Wednesday, January 16, 2008

Devil's Confusion

Confusion
  1. a state of mental uncertainty
  2. distraction
  3. a state in which everything is out of order
  4. the emotional state of being made self-conscioulsy uncomfortable
Confuse
  1. to throw into a state of mental uncertainty
  2. disorient
  3. muddy
  4. deceive
  5. misguide
  6. mislead
  7. to make something unclear to the understanding
  8. to throw into a state of self-conscious distress
  9. to undo the proper order of arrangement of
Confused
  1. lacking in order, neatness, and often cleanliness

Self-Conscious

  1. From Wikipedia, the free encyclopedia

    Self-consciousness is an acute sense of self-awareness. It is a preoccupation with oneself, rather than the philosophical state of self-awareness, which is the awareness that one exists as an individual being.

We are intensely aware of ourselves aren't we? Too aware most of the time if you ask me. We can't go five seconds without thinking of ourselves and our well-being before others'. Well, I can't. Me, me, me. The sound of myself is defening. I can't hear anyone else. The Devil does well to distract us from God. We would do well to be less self-conscious and more God-conscious, people-conscious.

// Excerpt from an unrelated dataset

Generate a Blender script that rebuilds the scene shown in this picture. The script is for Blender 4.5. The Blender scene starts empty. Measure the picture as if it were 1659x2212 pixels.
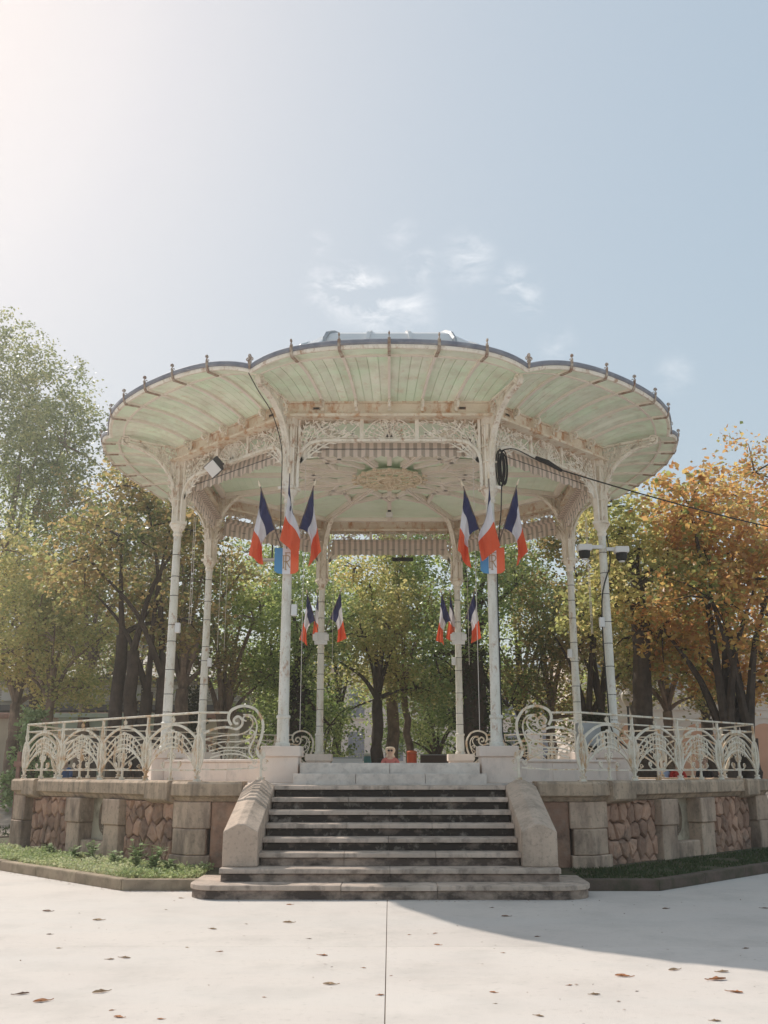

Ever wonder why we wonder and worry about what people think of us? How we are constantly trying to fit in and defend ourselves to this world, be redeemed by this world. It is because we care how the world sees us because we see ourselves through the world's eyes. Devil's confusion. Imagine if we only saw ourselves through God's eyes. If we did we wouldn't care if we had a nice house, a cool car, fashionable clothes, the latest ipod. All we would care about was having God.

I hate being so self aware. It is distressing, distracting, misleading, deceiving, disorienting, confusing. In this state there is no composure to do the right thing, to make the right decisions with or for my life, or the lives of others, or for God. I am lost. I feel lonely. I feel like I don't fit in. And I feel like if I don't fit in--it feels like I can't breathe. There is no calm. There is no still. There feels like no God.

Trying to fit in is an endless battle you will never win. It is an infinitely fatal game to play. We would do well to stop playing. We would do well to be still and know that He is God, and we need nothing else. We need to be aware and conscious of nothing else. That is the only prescription for the Devil's confusion. The only way for peace and order. God is the only solution. Have Him and all is calm. Know Him and all is good. All makes sense again, and sense has a more pleasing harmony.